Best way to add description values to data mart

  • I am moving relational data to a data warehouse data mart. I am looking for the most efficient way to combine the descriptive data from THE code table into the data mart table. For example I have a product table with display_id, manufacturer_id, industry_id, pik_id, order_id, sid_id, etc. Then there is a code_value table with all the ids and a code_set_id. The code table contains a display description, an internal product description, the industry description, the pik set description it belongs to. Anyway that should give the concept.

    There are multiple ways to do it.

    1. I can create multiple connections to the code_value table when I do the original pull.

    2. I can just transfer the code_value table and make multiple joins in the data_mart

    3. I can run updates after the insert into the data mart table

    Any experience to recommend one choice over another?

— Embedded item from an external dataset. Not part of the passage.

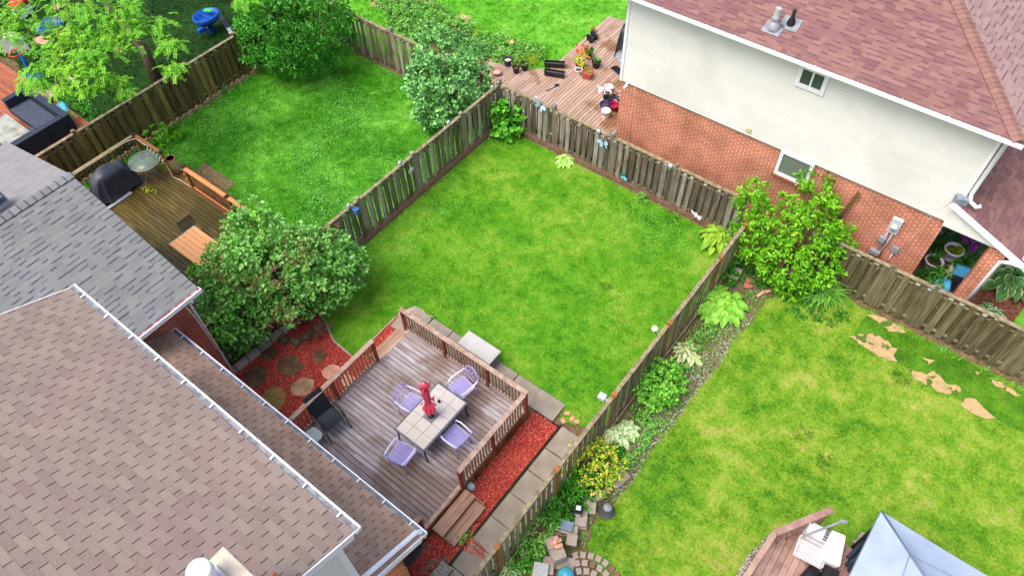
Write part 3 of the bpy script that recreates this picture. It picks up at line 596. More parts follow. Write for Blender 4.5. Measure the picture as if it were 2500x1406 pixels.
fence('fence dividing the left yard from the middle yard with blue lamp', (X1, 2.6), (X1, YB-.1), [0, 2.4, 4.6, 6.95, 9.5, 12, 14.1], [1.8, 1.8, 1.8, 1.8, 1.8, 1.8, 1.8], FENCE_MAIN, side=-1, pitch=.235, bw=.145, lattice=(3.2, 14.), cap=.11)
fence('slatted fence with orange brown posts right of the slab path and lawn', (X2, 1.7), (X2, YB-1.0), [0, 2.03, 4.35, 6.85, 9.6, 12.5, 14.05], [1.78, 1.78, 1.78, 1.8, 1.82, 1.82, 1.82], FENCE_RIGHT, side=-1, pitch=.21, bw=.12, post_mat=POSTOR, post_side=.03, kick=(.5, 14), cap=.11)
fence('dark olive fence behind the daylily and the tan sod strip', (-3.7, YB+.05), (6.6, YB+.05), [1.5, 3.95, 5.2, 7.9, 10.3], 1.8, FENCE_FAR, side=-1, pitch=.27, bw=.185, cap=.12, worn=.5)

# ---------------------------------------------------------------- shingles (every tab is real geometry)
def shingles(b, o, u, s, n, smax, bounds, tab, expo, arch=False, seed=1, dark=1, slot=.016, cb=False):
    """o origin at eave; u along courses, s up the slope, n out. bounds(sv)->(umin,umax)"""
    r = random.Random(seed); o = Vector(o); u = Vector(u).normalized(); s = Vector(s).normalized(); n = Vector(n).normalized(); k = 0; sv = 0.
    while sv < smax:
        lo, hi = bounds(sv+expo/2); e = min(expo, smax-sv); x = lo if arch else lo-((k % 2)*tab/2)+0.
        if not arch: x = math.floor(lo/tab)*tab-(k % 2)*tab/2
        up = False
        while x < hi:
            wd = r.uniform(.14, .36) if arch else tab; a, c = max(x, lo), min(x+wd-(0 if arch else slot), hi); x += wd
            up = (not up) if r.random() < .85 else up
            if c-a < .015: continue
            lf = (.013 if up else .004) if arch else .006
            lf += r.uniform(0, .0015); jt = r.uniform(-.003, .003)
            q = [o+u*a+s*(sv+jt)+n*lf, o+u*c+s*(sv+jt)+n*lf, o+u*c+s*(sv+e+.012)+n*(lf*.35), o+u*a+s*(sv+e+.012)+n*(lf*.35)]
            lo4 = [o+u*a+s*(sv+jt)-n*.004, o+u*c+s*(sv+jt)-n*.004]
            b.add(q+lo4+[q[2]-n*.006, q[3]-n*.006], [(0, 1, 2, 3), (4, 5, 1, 0), (5, 6, 2, 1), (7, 4, 0, 3)], 0)
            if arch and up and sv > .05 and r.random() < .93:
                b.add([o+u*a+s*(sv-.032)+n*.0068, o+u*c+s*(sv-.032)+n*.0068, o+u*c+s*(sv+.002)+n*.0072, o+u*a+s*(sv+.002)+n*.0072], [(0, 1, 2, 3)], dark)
        sv += expo; k += 1
def ridge_caps(b, a, c, wd, nl, nr, stp=.16, lift=.02):
    """caps along a->c, folded over with side vectors nl,nr (downslope directions)"""
    a = Vector(a); c = Vector(c); L = (c-a).length; d = (c-a)/L; nl = Vector(nl).normalized(); nr = Vector(nr).normalized(); up = -(nl+nr).normalized(); k = int(L/stp)
    for i in range(k):
        p = a+d*i*stp; q = a+d*(i+1.25)*stp; h0, h1 = up*(lift+.012), up*lift*.6
        vs = [p+nl*wd+h0*.6, p+h0, p+nr*wd+h0*.6, q+nl*wd+h1*.6, q+h1, q+nr*wd+h1*.6]; vs += [v-up*.02 for v in vs[:3]]
        b.add(vs, [(0, 1, 4, 3), (1, 2, 5, 4)], 0); b.add(vs, [(6, 7, 1, 0), (7, 8, 2, 1)], 1); e_ = [p+nl*wd-d*.034+h0*.45, p-d*.034+h0*.75, p+nr*wd-d*.034+h0*.45]; b.add(vs[:3]+e_, [(3, 4, 1, 0), (4, 5, 2, 1)], 1)
def gutter(name, a, c, out, parent, mats, wd=.12, hg=.11, straps=0):
    """open trough gutter from a to c (its inner top edge), out = outward horizontal direction"""
    b = MB(); a = Vector(a); c = Vector(c); out = Vector(out).normalized(); U = Vector((0, 0, 1)); d = (c-a).normalized()
    def bx(o0, w0, z0, h0, mi=0):
        vs = [p+out*o+U*z for p in (a, c) for o, z in ((o0, z0), (o0+w0, z0), (o0+w0, z0+h0), (o0, z0+h0))]
        b.add(vs, [(0, 3, 2, 1), (4, 5, 6, 7), (0, 1, 5, 4), (1, 2, 6, 5), (2, 3, 7, 6), (3, 0, 4, 7)], mi)
    bx(0, .006, -hg, hg); lp = wd*.25; bx(wd-lp, lp, -hg, hg+.004); bx(.006, wd-.006-lp, -hg, hg-.03, 1)
    b.box(a+out*wd/2-U*hg/2-d*.004, (.008 if abs(d.x) > .5 else wd, wd if abs(d.x) > .5 else .008, hg)); b.box(c+out*wd/2-U*hg/2+d*.004, (.008 if abs(d.x) > .5 else wd, wd if abs(d.x) > .5 else .008, hg))
    for i in range(straps):
        p = a.lerp(c, (i+.5)/straps); b.box(p+out*wd/2+U*.006, (.03 if abs(d.x) > .5 else wd, wd if abs(d.x) > .5 else .03, .012))
    return b.build(name, mats, parent)
def slab_roof(b, pts, th=.05, mi=0):
    pts = [Vector(p) for p in pts]; n = (pts[1]-pts[0]).cross(pts[2]-pts[1]).normalized()
    if n.z < 0: pts = pts[::-1]; n = -n
    lo = [p-n*th for p in pts]; hi = [p-n*.006 for p in pts]; k = len(pts)
    b.add(hi+lo, [tuple(range(k)), tuple(reversed(range(k, 2*k)))]+[(k+i, k+(i+1) % k, (i+1) % k, i) for i in range(k)], mi)
def laps(b, a, c, z0, z1, out, topf=None, e=.1, mi=0, edge=True):
    """horizontal lap siding between a and c; topf(u)->zmax limits (gable)"""
    a = Vector(a); c = Vector(c); L = (c-a).length; d = (c-a)/L; out = Vector(out); z = z0
    while z < z1-.005:
        h_ = min(e, z1-z); u0, u1 = 0, L
        if topf: u0, u1 = topf(z+h_/2)
        if u1-u0 > .02:
            p, q = a+d*u0, a+d*u1
            vs = [p+out*.016+Vector((0, 0, z)), q+out*.016+Vector((0, 0, z)), q+out*.004+Vector((0, 0, z+h_)), p+out*.004+Vector((0, 0, z+h_)), p+Vector((0, 0, z)), q+Vector((0, 0, z))]
            b.add(vs, [(0, 1, 2, 3), (4, 5, 1, 0)], mi)
            if edge: k_ = .008; vs = [p+out*.0175+Vector((0, 0, z)), q+out*.0175+Vector((0, 0, z)), q+out*.0168+Vector((0, 0, z+k_)), p+out*.0168+Vector((0, 0, z+k_))]; b.add(vs, [(0, 1, 2, 3)], 1)  # thin grey strip at the lap's foot: its shade line put into colour
        z += e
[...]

  • I would most likely put it all in a single table that will become something like your product dimension. Then in SSAS you can configure some or all of your keys to display their descriptive values instead of their key values if you like it that way (this sometimes creates sorting issues...that are easily overcome, but sometimes a bit confusing)

  • Yes, ultimately we would like the codes and descriptions and facts all in the same data mart table. The real question is not "is that the best choice for a data mart table" the real question is "at what point is it most efficient to merge the data in the data mart table".

  • Without getting into the huge discussion of dimensional modeling. Here are the ultra basics. Most Data Marts or Data Warehouses are heavily denormalized because end users and many analysts don't really understand relational structures and CUBES are optimised on denormalized structures.

    So all your fact tables should have nothing but facts, and foreign keys. Pretty much a table filled with numbers, revenue, cost, overhead, etc., that kind of stuff.

    All your dimensional tables should have information that gives the data in the fact table meaning. For example a customer dimension would give meaning to revenue at a customer level (what was the revenue from customer A) and at a customer group or other sorts of level (what was the revenue for all retail customers, or what was the revenue for all customers in a specific city, etc.) Moving on to another dimension, adding a product dimension for example would provide something like revenue per part, or revenue per product category, or something along those lines. Combining these dimensions and facts allows you to answer questions like what was the revenue for this product line for customers in this city, or how many of this part did a specific customer buy and how much money did we make.

    So I think the answer to your question is to merge the data together into one table before loading the cube. Perhaps I misunderstand your question, but you might want to spend a bit of time reading up on dimensional modeling.

    In any case, I hope I was helpful. Good luck.

  • I'm sorry, I seem to have confused the issue with too much detail, or maybe it was my choice of posting formum. We are going to combine the data some where. I'm asking about practical speed of the combination process, not whether to combine but does anyone have experience (have you done tests?) of the actual speed of different ways of combining data. For example bulk loads are much faster than updates but will I lose the gain of the bulk load speed with the data pull process?